Pope Francis did not change Church teaching on the rules for receiving Communion, but rather assured people in difficult situations that the Church cares for them and the mercy of God extends to them, a Nigerian cardinal has said.
Speaking at Ghana’s National Eucharistic Congress in Jasikan, Cardinal John Onaiyekan of Abuja said it was unfortunate that pressure had mounted on the Church in some places to relax the rules on the reception of Holy Communion.
Such pressure, he said, can be seen in efforts to allow divorced and remarried Catholics to receive Communion without an annulment of their marriage or without abstaining from sexual relations with their new partners.
The age-old principles of the unity and indissolubility of marriage cannot be compromised to accommodate modern trends, he said.
“In a world going down the drain through widespread moral laxity, the Church of God cannot abdicate her responsibility to uphold the high standards of the Gospel of the Lord Jesus Christ,” Cardinal Onaiyekan told Catholics gathered for the congress.
Pope Francis’s apostolic exhortation Amoris Laetitia on the family clearly reaffirms the traditional doctrine of the Church, he said.
In the document’s final chapter, Pope Francis raised the issue of some Catholics in problematic situations, not as the norm but as exceptional cases, the cardinal said. The Pope spoke about those cases to encourage people who are in difficulty, and to assure them that the Church is aware of their burdens and struggles, and that no one is excluded from God’s mercy.
But the mercy of God does not replace or cancel the laws of God and the rules of the Church, the Nigerian cardinal said.
Participation in the Mass, even without receiving Communion, is not a futile exercise, Cardinal Onaiyekan said. In Catholic tradition, that participation is referred to as “spiritual communion”, and is an expression of faith that God find his way to anybody who is well disposed, whether or not that person is in a regular position to receive Communion.
“We must be thoroughly convinced that nobody is worthy to receive the Holy Eucharist,” the cardinal said. “It means, therefore, that whoever is in a position under the rules of the Church to approach the Holy Eucharist must do so with fear and trembling and with deep humility.”
Obey the Pontiff and accept your bishop, diocese told
Six nigerian bishops have appealed to priests, religious and laity of the Diocese of Ahiara to abide by a directive of Pope Francis and prepare for the installation of Bishop Peter Ebere Okpaleke.
The appeal came after an assembly of bishops from the Church’s Owerri province.
Nigerian Church leaders had met Pope Francis in June to discuss the situation of Bishop Okpaleke, who was appointed Bishop of Ahiara by Benedict XVI in 2012, but who has been unable to take control of the diocese because of protests, apparently by the majority of priests. On June 10, the Pope gave priests in the Ahiara diocese 30 days to write a letter promising obedience to him and accepting the appointed bishop or face suspension.

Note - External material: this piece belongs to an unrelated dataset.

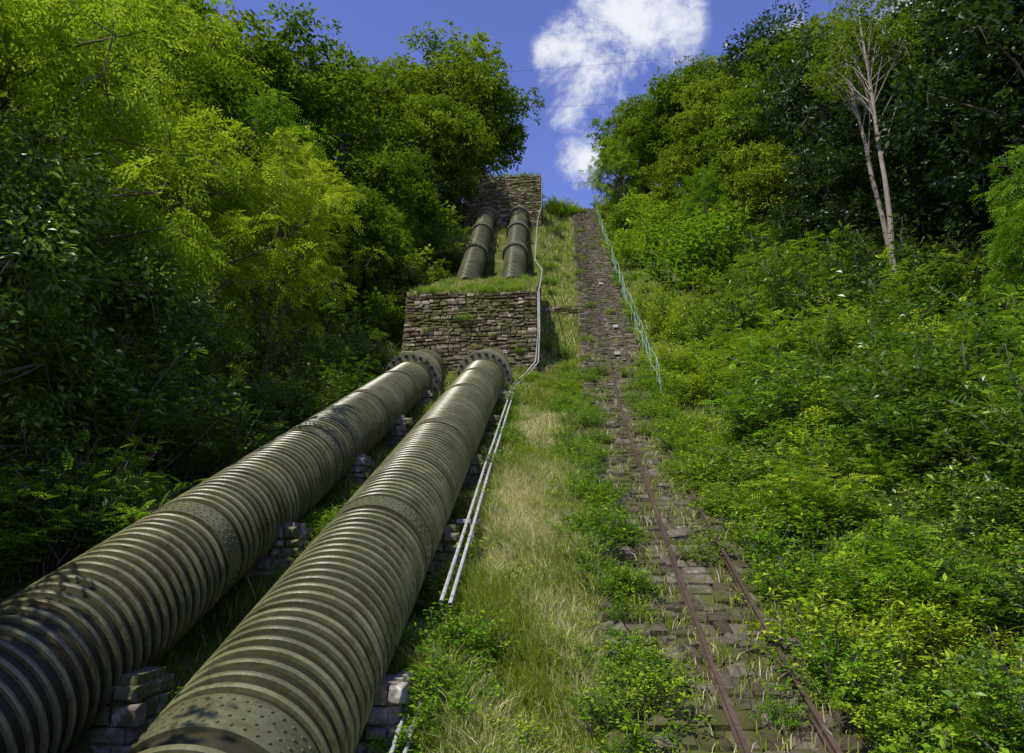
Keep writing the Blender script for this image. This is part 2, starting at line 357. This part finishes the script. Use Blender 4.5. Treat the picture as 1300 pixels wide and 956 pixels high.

Fr Kingsley Anyanwu, editor of The Guide, the diocesan newspaper, said he could not confirm if priests had decided to heed the bishops’ appeal.
“All I know is that the priests are being respectful and showing their obedience to … Pope Francis,” he said. “We cannot disobey the Holy Father, and we are also praying that the will of God be done in Ahiara diocese. I cannot say that everybody [faithful as well as clergy] heeded the appeal.”
Pope prays for mudslide victims
Pope Francis has offered his prayers to the people of Sierra Leone after flooding and a major mudslide led to the deaths of hundreds of people and displaced thousands.
A message sent to Archbishop Edward Tamba Charles of Freetown said the Pope was “deeply saddened” by the disaster.
The message, sent by Cardinal Pietro Parolin, Vatican Secretary of State, also expressed solidarity with rescue workers.